With long-term unemployment ballooning, those numbers could easily climb this year. Late in 2009, however, states began distributing $1.5 billion that has been made available over three years by the federal government as part of the stimulus package for the Homeless Prevention and Rapid Re-Housing Program, which provides financial assistance to keep people in their homes or get them back in one quickly if they lose them.

More than 550,000 people have received aid, including more than 1,800 in Rhode Island, with just over a quarter of the money for the program spent so far nationally, state and federal officials said.

To read the entire report click here.


Anonymous said...

Obama's America, and it will only get worse! The people who voted for him deserve what they get, he did not hide his worldview.

Anonymous said...

One key: "the number of families in homeless shelters — households with at least one adult and one minor child..." Is this the definition of a family?

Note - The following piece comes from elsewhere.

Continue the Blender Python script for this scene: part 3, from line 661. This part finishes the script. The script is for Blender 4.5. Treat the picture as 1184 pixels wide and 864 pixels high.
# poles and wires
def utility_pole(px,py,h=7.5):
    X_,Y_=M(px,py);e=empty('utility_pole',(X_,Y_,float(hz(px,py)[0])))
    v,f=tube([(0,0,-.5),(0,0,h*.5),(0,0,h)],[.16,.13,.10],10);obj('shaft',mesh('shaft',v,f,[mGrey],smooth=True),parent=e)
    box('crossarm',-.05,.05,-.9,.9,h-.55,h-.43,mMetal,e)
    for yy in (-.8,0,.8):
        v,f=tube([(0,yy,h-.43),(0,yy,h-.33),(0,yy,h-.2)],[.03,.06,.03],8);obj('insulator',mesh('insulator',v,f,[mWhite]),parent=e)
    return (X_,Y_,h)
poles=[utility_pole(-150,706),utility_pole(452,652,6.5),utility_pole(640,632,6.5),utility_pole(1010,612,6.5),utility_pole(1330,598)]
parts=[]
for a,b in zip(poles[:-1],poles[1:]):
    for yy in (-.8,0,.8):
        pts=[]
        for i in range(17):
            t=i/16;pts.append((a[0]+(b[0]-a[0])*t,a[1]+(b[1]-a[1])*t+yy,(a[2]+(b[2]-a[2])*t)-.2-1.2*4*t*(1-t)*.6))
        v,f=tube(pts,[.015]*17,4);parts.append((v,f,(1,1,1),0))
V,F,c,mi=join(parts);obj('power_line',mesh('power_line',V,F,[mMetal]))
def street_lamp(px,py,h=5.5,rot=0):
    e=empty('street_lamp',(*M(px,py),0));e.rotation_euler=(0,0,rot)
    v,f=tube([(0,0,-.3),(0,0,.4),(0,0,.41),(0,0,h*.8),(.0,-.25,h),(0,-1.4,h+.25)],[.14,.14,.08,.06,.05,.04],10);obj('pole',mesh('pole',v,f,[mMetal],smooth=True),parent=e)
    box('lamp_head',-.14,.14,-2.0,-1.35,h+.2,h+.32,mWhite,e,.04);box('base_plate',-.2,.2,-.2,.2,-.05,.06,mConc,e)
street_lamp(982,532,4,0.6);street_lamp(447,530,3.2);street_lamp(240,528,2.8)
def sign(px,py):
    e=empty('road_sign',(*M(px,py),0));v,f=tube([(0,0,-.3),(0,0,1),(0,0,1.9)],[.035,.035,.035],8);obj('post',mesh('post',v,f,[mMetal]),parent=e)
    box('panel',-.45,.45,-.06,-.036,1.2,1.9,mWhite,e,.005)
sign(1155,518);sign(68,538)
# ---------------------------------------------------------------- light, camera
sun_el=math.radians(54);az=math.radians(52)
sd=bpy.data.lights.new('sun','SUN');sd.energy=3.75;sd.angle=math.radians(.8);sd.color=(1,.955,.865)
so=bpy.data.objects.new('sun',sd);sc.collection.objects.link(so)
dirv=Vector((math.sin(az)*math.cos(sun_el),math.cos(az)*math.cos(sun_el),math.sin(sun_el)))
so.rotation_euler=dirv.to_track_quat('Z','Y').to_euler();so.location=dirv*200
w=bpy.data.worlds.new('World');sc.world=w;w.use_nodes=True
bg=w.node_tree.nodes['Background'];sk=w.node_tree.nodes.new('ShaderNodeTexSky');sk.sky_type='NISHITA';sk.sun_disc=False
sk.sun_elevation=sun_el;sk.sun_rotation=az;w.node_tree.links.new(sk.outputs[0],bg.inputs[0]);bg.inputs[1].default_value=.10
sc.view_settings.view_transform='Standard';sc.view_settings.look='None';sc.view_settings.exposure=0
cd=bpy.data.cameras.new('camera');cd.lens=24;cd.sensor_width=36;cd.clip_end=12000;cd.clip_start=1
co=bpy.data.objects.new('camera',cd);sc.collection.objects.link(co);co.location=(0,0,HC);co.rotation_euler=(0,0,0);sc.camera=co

Research has demonstrated time after time a significant correlation of poverty and single parenthood. So by lumping two parent and single parent households, we lose focus on the poverty issue and, therefore, reduce our ability to address it.

The article attempts to suggest all of us in two parent homes are just a step or two away from poverty, which serves a destablizing purpose. It may sell a few newspapers or magazines, too.

Anonymous said...

Are you daft? Obama did not start this recession, nor was he alone in deciding how to try to fix it. It was well underway in Jan 2009 when he took office, and his 'bailout' package was the second of its kind (Bush signed the first). So how you get to Obama being responsible for what's happening is truly baffling. You've been listening to too much RushGlen.

Anonymous said...

Anon 3:36:

No question that single moms and poverty are closely correlated, but I'm missing your point. A single parent is still a parent and she (usually) and her child are still a family. How could you not count them?

And articles like this don't make me (with a family of four) feel like I'm a step away from poverty. I'm fortunate enough to know better.

This just does not look at all like sensationalsim to me, just reporting.